Une première constatation est que les journalistes, rédacteurs et photographes, plutôt solitaires lors de leurs reportages destinés à la presse écrite, ont travaillé en équipe, sur le terrain et en studio, avec des caméramans et des preneurs de sons, des monteurs et autres techniciens finalisant leurs séquences et reportages. Cela signifie une belle stimulation entre les membres de l’équipe mais aussi une plus grande difficulté dans la manière de travailler sur le terrain. Cela provoque aussi une plus grande visibilité pour le public qui considère que le journalisme est surtout télévisuel (les « grands médias de masse ») et se détourne de la presse écrite, pourtant référence importante pour les journalistes TV ! La concurrence entre les deux systèmes d’information reste vive alors qu’elle devrait se transformer en complémentarité. A présent, la presse écrite se lit sur le Web et joue sur les formats radio et TV (podcasts, web TV) en même temps que sur l’écrit.

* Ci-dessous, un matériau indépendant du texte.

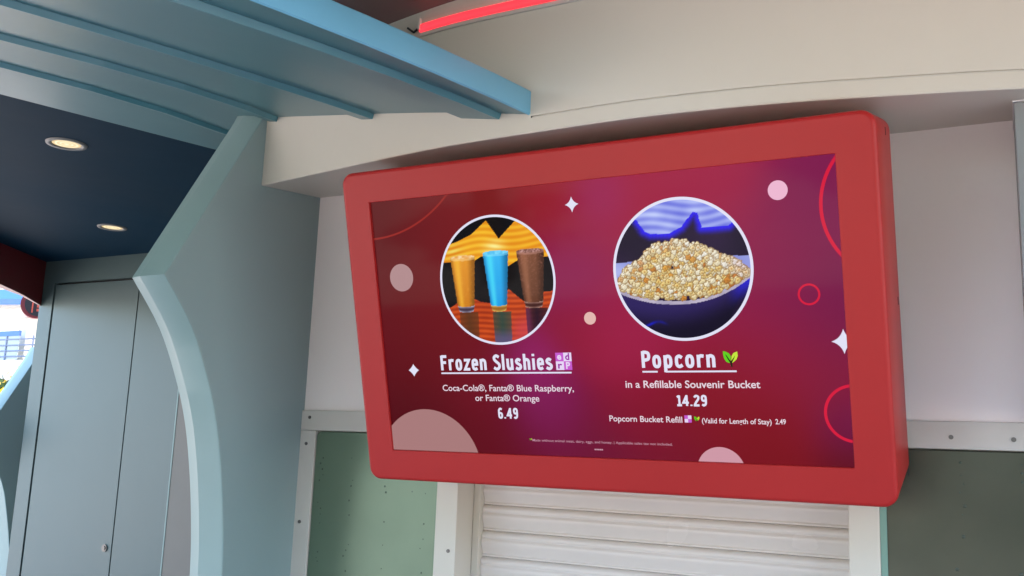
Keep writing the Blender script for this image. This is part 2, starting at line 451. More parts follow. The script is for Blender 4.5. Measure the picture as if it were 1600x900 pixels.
def addrib(f, o1, o2, ye):
    cols.append((lambda y, f=f: f(y) - o1, 0, ye)); cols.append((lambda y, f=f: f(y) - o2, -RD, ye)); cols.append((lambda y, f=f: f(y) - .006, -RD, ye)); cols.append((f, -RD, ye)); cols.append((lambda y, f=f: f(y) + .006, 0, ye))
can = thing('teal_canopy', 'teal canopy with stepped underside panels and a light blue edge board', 'canopy', (0, 0, 2.5))
ys = [0, .08, .16, .24, .32, .40, .5, .6, .72, .86, 1.0]
def col_pts(f, dz, ye, ystart=-2.6):
    out = []
    for t in ys:
        y = ye + (ystart - ye) * t; x = f(y); out.append((x, y, pz(x, y) + dz - 2.5))
    return out
nav = []
for t in ys:
    y = .90 + (-2.6 - .90) * t; nav.append((cN(y), y, .300))
cols = []
addrib(cD, .05, .02, .90); addrib(cC, .07, .035, .16); addrib(cB, .10, .05, .04); addrib(cA, .15, .12, -.05)
cols.append((lambda y: cf(y), 0, -.05))
# each panel strip between ribs is a part
strips = [(None, 4), (3, 8), (7, 12), (11, 17)]
allr = [nav] + [col_pts(*c_) for c_ in cols]
mid = [tuple((Vector(a_) * (3 - k_) + Vector(b2) * k_) / 3) for k_ in (1, 2) for a_, b2 in zip(allr[0], allr[1])]
n_ = len(allr[0])
bm = bmesh.new(); loft(bm, [allr[0], mid[:n_], mid[n_:], allr[1], allr[2], allr[3]]); o = obj('underside_panel', bm, M['teal'], can); shade_auto(o, 15)
for a_, b2 in [(5, 8), (10, 13), (15, 18)]:
    bm = bmesh.new(); loft(bm, allr[a_:b2 + 1]); obj('underside_panel', bm, M['teal'], can)
bm = bmesh.new(); loft(bm, allr[20:22]); obj('underside_panel', bm, M['teal'], can)
for a_ in (3, 8, 13, 18):
    bm = bmesh.new(); loft(bm, allr[a_:a_ + 3]); obj('rib', bm, M['rib'], can)
bm = bmesh.new()
ed = [Vector(q) for q in allr[-1]]
H_ = .062
rows = [[tuple(v + Vector((0, 0, .0))) for v in ed], [tuple(v + Vector((.003, 0, -.003))) for v in ed], [tuple(v + Vector((.007, 0, 0))) for v in ed], [tuple(v + Vector((.007, 0, H_ - .004))) for v in ed], [tuple(v + Vector((.003, 0, H_))) for v in ed], [tuple(v + Vector((-.05, 0, H_ + .004))) for v in ed]]
Rr = loft(bm, rows); bm.faces.new([r_[0] for r_ in Rr])
o = obj('edge_board', bm, M['sky_teal'], can); shade_auto(o, 50)
bm = bmesh.new(); loft(bm, [[(x, y, z_ + .07) for x, y, z_ in nav], [tuple(v + Vector((-.04, 0, H_ + .004))) for v in ed]]); obj('top_sheet', bm, M['teal'], can)
bm = bmesh.new(); Rr = loft(bm, [[r_[-1] for r_ in allr], [(r_[-1][0], r_[-1][1], r_[-1][2] + .065) for r_ in allr]]); obj('end_board', bm, M['sky_teal'], can)

# ------------------------------------------------------------------ navy ceiling with downlights
bm = bmesh.new()
L1 = [(cN(.90), .90), (cN(-2.6), -2.6)]
RB = [(-4.5299 + .53 * (1.4698 + 2.6), -2.6), (-4.53, 1.47), (-4.7994, 1.9788), (-5.4, 3.1)]
outl = [L1[1], L1[0], (-1.31, .91), (-1.31, 3.1), RB[3], RB[2], RB[1], (-3.3, -2.6)]
vb = [bm.verts.new((x, y, 2.80)) for x, y in outl]; vt = [bm.verts.new((x, y, 3.0)) for x, y in outl]
bm.faces.new(vb); bm.faces.new(vt)
for i in range(len(vb)): j = (i + 1) % len(vb); bm.faces.new((vb[i], vb[j], vt[j], vt[i]))
navc = tag(obj('navy_ceiling', bm, M['navy']), 'dark navy ceiling with round downlights under the canopy', 'ceiling')
bm = bmesh.new(); 
redp = [(-4.5299, 1.4698, 2.815, 2.556), (-4.62, 1.64, 2.815, 2.545), (-4.70, 1.79, 2.815, 2.533), (-4.7994, 1.9788, 2.815, 2.505), (-4.95, 2.26, 2.815, 2.46), (-5.4, 3.1, 2.815, 2.36)]
redp = [(-3.3, -2.6, 2.815, 2.60), (-3.9, .2, 2.815, 2.585)] + redp
loft(bm, [[(x, y, zt) for x, y, zt, z_ in redp], [(x, y, z_) for x, y, zt, z_ in redp], [(x - max(.012, min(.10, (1.93 - y) * .22)), y - .004, z_) for x, y, zt, z_ in redp], [(x - max(.012, min(.10, (1.93 - y) * .22)), y - .004, zt) for x, y, zt, z_ in redp]])
tag(obj('ceiling_valance', bm, M['dark_red']), 'dark red valance hanging from the edge of the navy ceiling', 'valance')
warm, nt, b = nodes('warm_lamp'); b.inputs['Base Color'].default_value = (.02, .02, .02, 1); b.inputs['Emission Color'].default_value = (1, .72, .34, 1); b.inputs['Emission Strength'].default_value = .8 * 2 ** -EXPO
hot, nt, b = nodes('lamp_core'); b.inputs['Base Color'].default_value = (.02, .02, .02, 1); b.inputs['Emission Color'].default_value = (1, .9, .6, 1); b.inputs['Emission Strength'].default_value = 1.1 * 2 ** -EXPO
def downlight(x, y, label):
    t = thing('downlight', label, 'ceiling light', (x, y, 2.80), 'round downlights in the navy ceiling')
    def ringm(r0, r1, z0, z1):
        bm = bmesh.new(); n = 40
        rows = [[(r_ * math.cos(2 * PI * i / n), r_ * math.sin(2 * PI * i / n), z_) for i in range(n)] for r_, z_ in ((r1, -.0005), (r1 - .002, z1), (r0 + .006, z1), (r0, z0), (r0 - .001, z0 + .02))]
        loft(bm, rows, closed=True); return bm
    obj('trim_ring', ringm(.056, .078, -.004, -.006), M['ring_grey'], t, smooth=True)
    bm = bmesh.new(); bmesh.ops.create_circle(bm, cap_ends=True, segments=32, radius=.0545); bmesh.ops.translate(bm, vec=(0, 0, -.0012), verts=bm.verts); obj('lamp_glass', bm, warm, t)
    bm = bmesh.new()
    n = 32
    for k_, (r0, r1) in enumerate(((.036, .043), (.019, .026), (0.0005, .010))):
        rows = [[(r_ * math.cos(2 * PI * i / n), r_ * math.sin(2 * PI * i / n), -.0025) for i in range(n)] for r_ in (r0, r1)]
        loft(bm, rows, closed=True)
    obj('lamp_rings', bm, hot, t)
downlight(-2.387, .280, 'larger round downlight nearer the front of the navy ceiling')
downlight(-3.465, 1.405, 'smaller round downlight nearer the cabinet door in the navy ceiling')

# ------------------------------------------------------------------ door wall
DY = 2.0
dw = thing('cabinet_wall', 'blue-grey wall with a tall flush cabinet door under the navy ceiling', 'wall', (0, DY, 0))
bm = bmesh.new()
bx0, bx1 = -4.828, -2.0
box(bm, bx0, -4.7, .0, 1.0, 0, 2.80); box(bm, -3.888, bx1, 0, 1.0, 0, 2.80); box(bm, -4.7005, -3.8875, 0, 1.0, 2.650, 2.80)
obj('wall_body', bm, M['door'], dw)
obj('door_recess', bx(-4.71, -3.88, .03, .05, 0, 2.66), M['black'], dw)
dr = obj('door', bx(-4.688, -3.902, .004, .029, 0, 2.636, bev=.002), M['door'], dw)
bm = bmesh.new(); cyl(bm, (-3.955, .006, 1.0), (-3.955, -.004, 1.0), .022, 20); cyl(bm, (-3.955, -.003, 1.0), (-3.955, -.009, 1.0), .012, 16); obj('lock', bm, M['screw'], dr)
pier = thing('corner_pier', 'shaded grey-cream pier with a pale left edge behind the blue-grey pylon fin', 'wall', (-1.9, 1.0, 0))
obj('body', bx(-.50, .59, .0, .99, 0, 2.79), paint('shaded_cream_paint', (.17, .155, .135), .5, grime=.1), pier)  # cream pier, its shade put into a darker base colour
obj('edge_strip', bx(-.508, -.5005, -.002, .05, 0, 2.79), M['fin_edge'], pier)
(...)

Deuxième remarque : l’image est devenue l’information principale, expliquée, décryptée par le journaliste s’il en avait le temps. Auparavant, ces journalistes ne se mettaient pas en scène comme c’est la mode actuellement. Ils s’effaçaient devant les événements, les faits, les personnages interviewés afin que le public ne soit pas distrait par l’attitude, le visage, l’habillement des journalistes.

L’image était la réalité et le journaliste en attestait. Cette crédibilité s’est amenuisée au fil des évolutions techniques permettant des coupures, des sélections, des transformations des images. L’authenticité des images voyageant dans le monde entier à la vitesse du numérique n’est plus garantie que par un nouveau devoir du journaliste TV : vérifier l’origine, l’intégrité des images, dénoncer les utilisations mensongères d’images d’archives, les fabrications d’images avec des éléments épars et qui illustrent de fausses informations.

Troisième constatation : l’image TV n’est plus nécessairement la réalité, elle est devenue l’outil privilégié des fausses nouvelles, des propagandes en tout genre. L’importance phénoménale de la télévision en fait la cible des prises de pouvoir soit pour servir des intérêts économiques, soit pour asseoir des pouvoirs militaires, dictatoriaux, ou les deux ! Les journalistes de télévision sont les premières cibles des ennemis d’une démocratie participative telle que nous l’entendons en Belgique. D’où l’importance politique fondamentale de maintenir une télévision de service public, offrant aux citoyens une information à la fois objective et outil de citoyenneté.

Quatrième réflexion : la prédominance de l’image télévisée a créé un journalisme de l’émotion plus que de la réflexion critique. Le grand défi actuel des télévisions est de redonner sa crédibilité à l’image captée, sélectionnée, travaillée par des journalistes qui appliquent les strictes règles du métier et les expliquent au public.  

Temps rime avec urgence. C’est à la fois une drogue et un piège. C’est pourtant le quotidien des journalistes qui doivent faire la course avec l’information immédiate. Mais pourquoi ? Ce reliquat de l’histoire de la presse n’a plus la même importance avec la généralisation de l’accès à internet. Il n’est plus aussi important pour nous d’être les plus rapides ; il nous faut être à la pointe de l’information fiable, vérifiée, contrôlée. La seule crédible par rapport aux rumeurs qui envahissent le paysage virtuel d’internet. L’immédiateté est un piège, l’image l’a bien démontré. L’urgence est une fausse valeur. Ce qui compte c’est l’efficacité, la crédibilité. Reprenons le temps de bien faire notre métier. Apprenons au public que c’est dans son intérêt. Qu’il vaut mieux faire confiance à des médias qui livrent une information recoupée, mise en perspective, qui aide les gens à se retrouver sur la ligne du temps et dans l’enchaînement des causalités. Des médias qui ouvrent le dialogue entre personnes ne pensant pas de la même manière. L’information n’est pas de fournir au public ce qu’il pense mais lui donner des informations qu’il prend le temps de penser.